All the more reason to have a full backup of your important data! Hard drive failure, power surge, buggy software, user error, accident, theft, and it's all gone. External hard drives are really cheap these days relative to the value of a data backup.

On your next install, you may wish to create a separate /home partition (if you haven't already done so, which can be verified with 'df -h'). This means your user data is separate from the system files, so if you understand partitioning concepts, you can reinstall Ubuntu without erasing your personal documents/files. (But this is not a substitute for a true backup plan.) Here's a how-to: http://psychocats.net/ubuntu/separatehome

Just some friendly advice. :)

stockpimp
November 30th, 2012, 04:53 AM
All the more reason to have a full backup of your important data! Hard drive failure, power surge, buggy software, user error, accident, theft, and it's all gone. External hard drives are really cheap these days relative to the value of a data backup.

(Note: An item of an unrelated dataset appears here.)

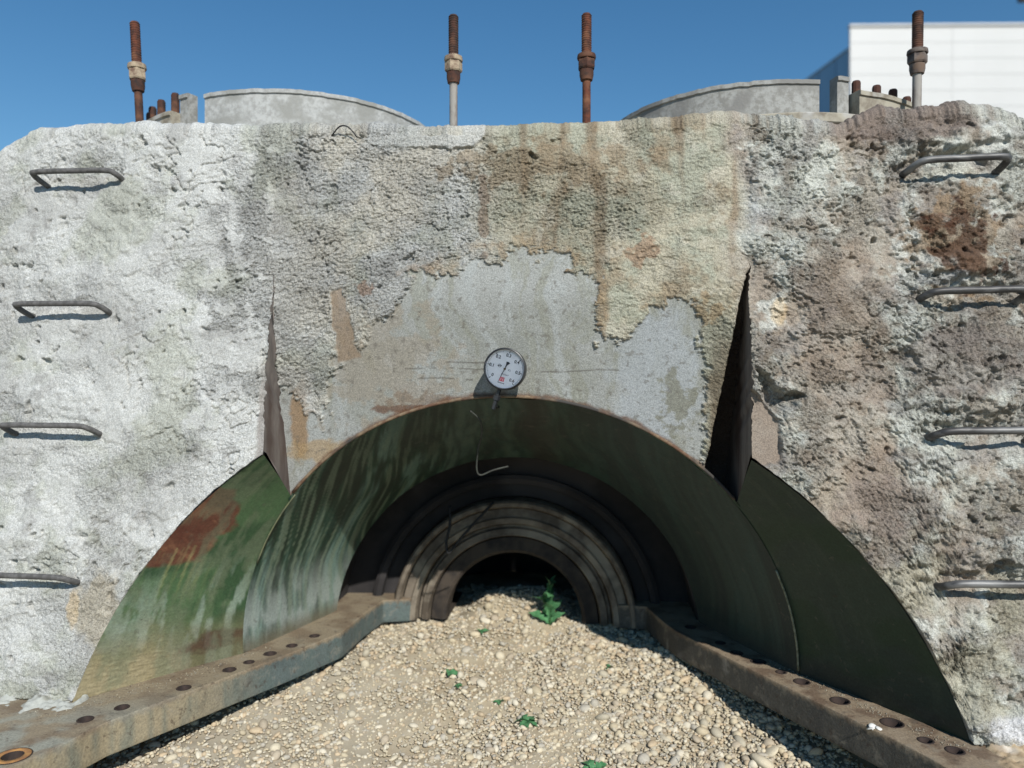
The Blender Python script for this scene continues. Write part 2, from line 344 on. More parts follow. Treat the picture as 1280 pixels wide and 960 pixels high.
# the deep gouge beside the right-hand slot
gd = polydist(XX+(fbm(XX, Z, 30, 64, 3)-.5)*.03, Z+(fbm(XX, Z, 30, 65, 3)-.5)*.03, [(.87, 1.18), (.90, 1.175), (.965, 1.09), (1.0, 1.10), (1.04, 1.08), (.99, 1.04), (.925, 1.03), (.895, 1.08)])
Hh = Hh-sst(gd, -.004, .014)*.055
bare = polydist(XX, Z+(fbm(XX, Z, 30, 66, 3)-.5)*.03, [(.85, 1.12), (.895, 1.07), (.95, .99), (.955, .86), (.85, .84)])
bare = sst(bare, -.004, .004)*(1-ctr)
bareL = sst(.885+(fbm(XX, Z, 20, 67)-.5)*.015+XX, 0, .004)*sst(1.25-Z, 0, .2)*(1-ctr)*(XX < 0)
smoothm = np.maximum(np.maximum(steel, bare), bareL*.8)
Hs = (fbm(XX, Z, 3, 71, 3)-.5)*.006+(fbm(XX, Z, 60, 72, 3)-.5)*.0012-.010
lipb = np.exp(-(d/.02)**2)*ctr*(d < .004)*.002; Hh = np.where(ctr & (d < 0), Hh*(.35+.65*sst(-d, 0, .10)), Hh)
Hh = (Hh+lipb)*(1-smoothm)+Hs*smoothm
# joined sheet ledge near the top centre-left
sheet = sst(polydist(XX, Z+(fbm(XX, Z, 14, 74)-.5)*.03, [(-.52, 2.015), (-.50, 2.055), (-.07, 2.05), (-.09, 2.015), (-.2, 1.995), (-.33, 2.01)]), -.004, .004)
Hh = Hh*(1-sheet)+(.007+.004*fbm(XX, Z, 9, 170))*sheet
# continuity across the slot edges and the top
fadeT = sst(Z, ztop[None]-.02, ztop[None]-.12)
pkw = np.clip(1.57-Z, 0, 2)*.165+(fbm(Z, Z*0, 14, 180, 4)-.5)*.012
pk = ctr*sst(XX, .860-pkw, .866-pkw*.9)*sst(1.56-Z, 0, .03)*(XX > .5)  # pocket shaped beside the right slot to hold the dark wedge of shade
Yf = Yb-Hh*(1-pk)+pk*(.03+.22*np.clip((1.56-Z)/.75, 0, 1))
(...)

On your next install, you may wish to create a separate /home partition (if you haven't already done so, which can be verified with 'df -h'). This means your user data is separate from the system files, so if you understand partitioning concepts, you can reinstall Ubuntu without erasing your personal documents/files. (But this is not a substitute for a true backup plan.) Here's a how-to: http://psychocats.net/ubuntu/separatehome

Just some friendly advice. :)

understood. I set it up with the master drive being the 750 gb drive and added the 1tb later as i ran out of room. i think i may be able to dump some of the unwanted / used files if i went on a purging binge. this might allow me to fit / move all files on to the 1 tb drive. i think at that point i could yank the drive and reload the os on the 750 gb drive? sound functional?